== INPUT FOR THIS TASK ==
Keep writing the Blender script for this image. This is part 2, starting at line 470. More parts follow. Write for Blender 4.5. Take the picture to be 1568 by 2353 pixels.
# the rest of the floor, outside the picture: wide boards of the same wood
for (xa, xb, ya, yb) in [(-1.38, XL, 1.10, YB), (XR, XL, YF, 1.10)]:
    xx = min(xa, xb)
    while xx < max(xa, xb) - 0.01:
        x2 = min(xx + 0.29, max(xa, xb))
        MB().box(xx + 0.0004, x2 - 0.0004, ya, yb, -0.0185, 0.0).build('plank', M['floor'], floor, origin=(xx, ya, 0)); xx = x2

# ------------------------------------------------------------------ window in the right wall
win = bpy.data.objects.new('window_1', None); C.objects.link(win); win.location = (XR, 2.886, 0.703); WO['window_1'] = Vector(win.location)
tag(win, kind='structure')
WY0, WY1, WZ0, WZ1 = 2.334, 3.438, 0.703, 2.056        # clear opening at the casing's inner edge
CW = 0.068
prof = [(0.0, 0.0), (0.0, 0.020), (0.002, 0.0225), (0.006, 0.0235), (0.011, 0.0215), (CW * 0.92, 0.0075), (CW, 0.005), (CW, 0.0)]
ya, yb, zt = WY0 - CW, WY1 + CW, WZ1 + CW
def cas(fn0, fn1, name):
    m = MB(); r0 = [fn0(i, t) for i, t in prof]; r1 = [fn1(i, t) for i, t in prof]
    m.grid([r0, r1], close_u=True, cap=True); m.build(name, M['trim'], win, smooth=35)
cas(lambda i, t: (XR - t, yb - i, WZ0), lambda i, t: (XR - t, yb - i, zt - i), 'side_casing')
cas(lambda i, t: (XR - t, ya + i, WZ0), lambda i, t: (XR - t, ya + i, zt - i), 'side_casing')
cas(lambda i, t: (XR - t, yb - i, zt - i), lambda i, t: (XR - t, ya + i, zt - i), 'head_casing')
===
== INPUT FOR THIS TASK ==
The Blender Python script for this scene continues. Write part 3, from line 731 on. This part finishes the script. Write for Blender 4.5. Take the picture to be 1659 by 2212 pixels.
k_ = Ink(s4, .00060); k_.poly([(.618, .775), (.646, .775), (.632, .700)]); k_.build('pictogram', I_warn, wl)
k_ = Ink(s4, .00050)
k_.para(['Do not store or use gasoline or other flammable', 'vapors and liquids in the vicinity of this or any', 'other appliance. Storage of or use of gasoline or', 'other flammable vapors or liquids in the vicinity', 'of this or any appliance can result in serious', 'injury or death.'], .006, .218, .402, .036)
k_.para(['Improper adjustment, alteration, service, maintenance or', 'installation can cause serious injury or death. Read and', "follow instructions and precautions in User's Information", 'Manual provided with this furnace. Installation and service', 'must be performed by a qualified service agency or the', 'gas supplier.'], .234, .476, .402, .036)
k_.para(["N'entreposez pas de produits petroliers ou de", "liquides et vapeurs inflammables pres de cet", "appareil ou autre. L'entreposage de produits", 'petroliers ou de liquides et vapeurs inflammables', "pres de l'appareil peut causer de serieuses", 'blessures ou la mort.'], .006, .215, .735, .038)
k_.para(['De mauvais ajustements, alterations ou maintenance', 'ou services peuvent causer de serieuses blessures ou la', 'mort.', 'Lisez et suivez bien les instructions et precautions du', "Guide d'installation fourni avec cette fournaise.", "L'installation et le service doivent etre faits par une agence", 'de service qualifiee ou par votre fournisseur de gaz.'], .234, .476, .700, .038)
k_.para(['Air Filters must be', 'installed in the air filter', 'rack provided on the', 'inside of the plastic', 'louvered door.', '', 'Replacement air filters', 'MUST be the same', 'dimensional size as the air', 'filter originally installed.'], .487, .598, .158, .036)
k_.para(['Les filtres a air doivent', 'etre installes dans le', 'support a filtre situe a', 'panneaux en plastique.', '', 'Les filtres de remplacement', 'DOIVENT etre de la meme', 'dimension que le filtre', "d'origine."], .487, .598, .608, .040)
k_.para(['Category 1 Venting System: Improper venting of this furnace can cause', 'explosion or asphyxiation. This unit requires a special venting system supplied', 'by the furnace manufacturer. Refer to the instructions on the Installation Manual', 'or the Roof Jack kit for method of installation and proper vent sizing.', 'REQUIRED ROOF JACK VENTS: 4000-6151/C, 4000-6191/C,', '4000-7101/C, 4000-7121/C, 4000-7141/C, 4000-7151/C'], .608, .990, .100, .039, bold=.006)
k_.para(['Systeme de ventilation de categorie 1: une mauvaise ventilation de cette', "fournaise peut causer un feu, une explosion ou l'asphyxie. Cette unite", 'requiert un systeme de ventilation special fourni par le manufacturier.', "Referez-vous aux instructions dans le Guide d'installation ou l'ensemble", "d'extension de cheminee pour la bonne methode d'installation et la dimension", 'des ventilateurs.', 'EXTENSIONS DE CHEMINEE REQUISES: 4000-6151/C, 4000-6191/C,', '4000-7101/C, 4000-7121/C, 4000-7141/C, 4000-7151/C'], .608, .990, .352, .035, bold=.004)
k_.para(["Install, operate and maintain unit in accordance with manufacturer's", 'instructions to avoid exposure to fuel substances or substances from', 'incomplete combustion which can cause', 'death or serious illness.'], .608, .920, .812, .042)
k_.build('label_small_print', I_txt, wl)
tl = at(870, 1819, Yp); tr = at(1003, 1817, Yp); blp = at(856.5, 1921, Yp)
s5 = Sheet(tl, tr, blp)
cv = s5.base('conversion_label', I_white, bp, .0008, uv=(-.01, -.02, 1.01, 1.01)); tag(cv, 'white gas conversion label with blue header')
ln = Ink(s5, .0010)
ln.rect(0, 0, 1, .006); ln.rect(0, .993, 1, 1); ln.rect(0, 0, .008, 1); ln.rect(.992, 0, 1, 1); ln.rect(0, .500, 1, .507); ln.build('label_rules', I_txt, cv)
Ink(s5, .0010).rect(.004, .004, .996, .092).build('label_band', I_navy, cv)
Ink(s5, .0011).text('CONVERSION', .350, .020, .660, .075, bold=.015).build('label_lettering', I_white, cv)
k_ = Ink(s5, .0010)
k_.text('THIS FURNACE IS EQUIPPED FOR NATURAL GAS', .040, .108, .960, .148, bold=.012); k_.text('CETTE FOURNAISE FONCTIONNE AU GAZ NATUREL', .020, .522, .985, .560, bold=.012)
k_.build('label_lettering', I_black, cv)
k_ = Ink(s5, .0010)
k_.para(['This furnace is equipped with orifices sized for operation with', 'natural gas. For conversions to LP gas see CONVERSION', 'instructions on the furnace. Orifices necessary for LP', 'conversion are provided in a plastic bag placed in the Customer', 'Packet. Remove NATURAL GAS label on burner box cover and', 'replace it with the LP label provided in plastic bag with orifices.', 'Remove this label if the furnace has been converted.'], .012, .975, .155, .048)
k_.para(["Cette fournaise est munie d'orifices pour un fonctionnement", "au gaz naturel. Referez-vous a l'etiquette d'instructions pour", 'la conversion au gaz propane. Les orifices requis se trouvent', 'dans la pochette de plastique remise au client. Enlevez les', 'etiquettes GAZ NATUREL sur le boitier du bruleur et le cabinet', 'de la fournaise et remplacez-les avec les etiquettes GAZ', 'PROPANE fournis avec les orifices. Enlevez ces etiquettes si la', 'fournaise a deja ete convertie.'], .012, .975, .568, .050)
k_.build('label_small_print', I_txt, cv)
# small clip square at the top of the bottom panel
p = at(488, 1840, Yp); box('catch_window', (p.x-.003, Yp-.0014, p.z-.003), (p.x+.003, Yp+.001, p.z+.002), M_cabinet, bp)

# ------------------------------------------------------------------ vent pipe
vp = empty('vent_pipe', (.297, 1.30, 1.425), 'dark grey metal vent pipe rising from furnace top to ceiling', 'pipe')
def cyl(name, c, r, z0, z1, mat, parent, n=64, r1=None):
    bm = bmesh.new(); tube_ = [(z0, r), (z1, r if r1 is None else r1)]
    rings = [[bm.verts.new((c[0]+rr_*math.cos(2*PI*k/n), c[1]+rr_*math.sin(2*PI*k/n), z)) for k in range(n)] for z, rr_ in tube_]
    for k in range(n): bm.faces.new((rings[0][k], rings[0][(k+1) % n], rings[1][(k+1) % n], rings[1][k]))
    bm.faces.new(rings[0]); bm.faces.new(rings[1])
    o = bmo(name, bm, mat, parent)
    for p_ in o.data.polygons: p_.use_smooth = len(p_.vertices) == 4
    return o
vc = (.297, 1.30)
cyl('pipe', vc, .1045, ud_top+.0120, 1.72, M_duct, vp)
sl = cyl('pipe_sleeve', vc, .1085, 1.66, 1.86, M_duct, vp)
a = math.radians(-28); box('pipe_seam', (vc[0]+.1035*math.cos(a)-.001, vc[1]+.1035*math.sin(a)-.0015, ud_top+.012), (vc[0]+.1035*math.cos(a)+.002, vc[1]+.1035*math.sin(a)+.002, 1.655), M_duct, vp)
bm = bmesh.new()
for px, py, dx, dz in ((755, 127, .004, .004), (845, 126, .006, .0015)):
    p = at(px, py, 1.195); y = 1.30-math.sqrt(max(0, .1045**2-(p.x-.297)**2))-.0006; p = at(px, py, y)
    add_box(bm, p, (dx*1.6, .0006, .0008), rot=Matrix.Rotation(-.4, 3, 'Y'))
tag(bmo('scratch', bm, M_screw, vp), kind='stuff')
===
(WORK INSTRUCTIONS)
Extract exactly the run of lines beginning at the line with "Keep writing the" and ending at the line with "MB().box(xx + 0.0004, x2", including both ends and nothing beyond them.

(TASK RESULT)
Keep writing the Blender script for this image. This is part 2, starting at line 470. More parts follow. Write for Blender 4.5. Take the picture to be 1568 by 2353 pixels.
# the rest of the floor, outside the picture: wide boards of the same wood
for (xa, xb, ya, yb) in [(-1.38, XL, 1.10, YB), (XR, XL, YF, 1.10)]:
    xx = min(xa, xb)
    while xx < max(xa, xb) - 0.01:
        x2 = min(xx + 0.29, max(xa, xb))
        MB().box(xx + 0.0004, x2 - 0.0004, ya, yb, -0.0185, 0.0).build('plank', M['floor'], floor, origin=(xx, ya, 0)); xx = x2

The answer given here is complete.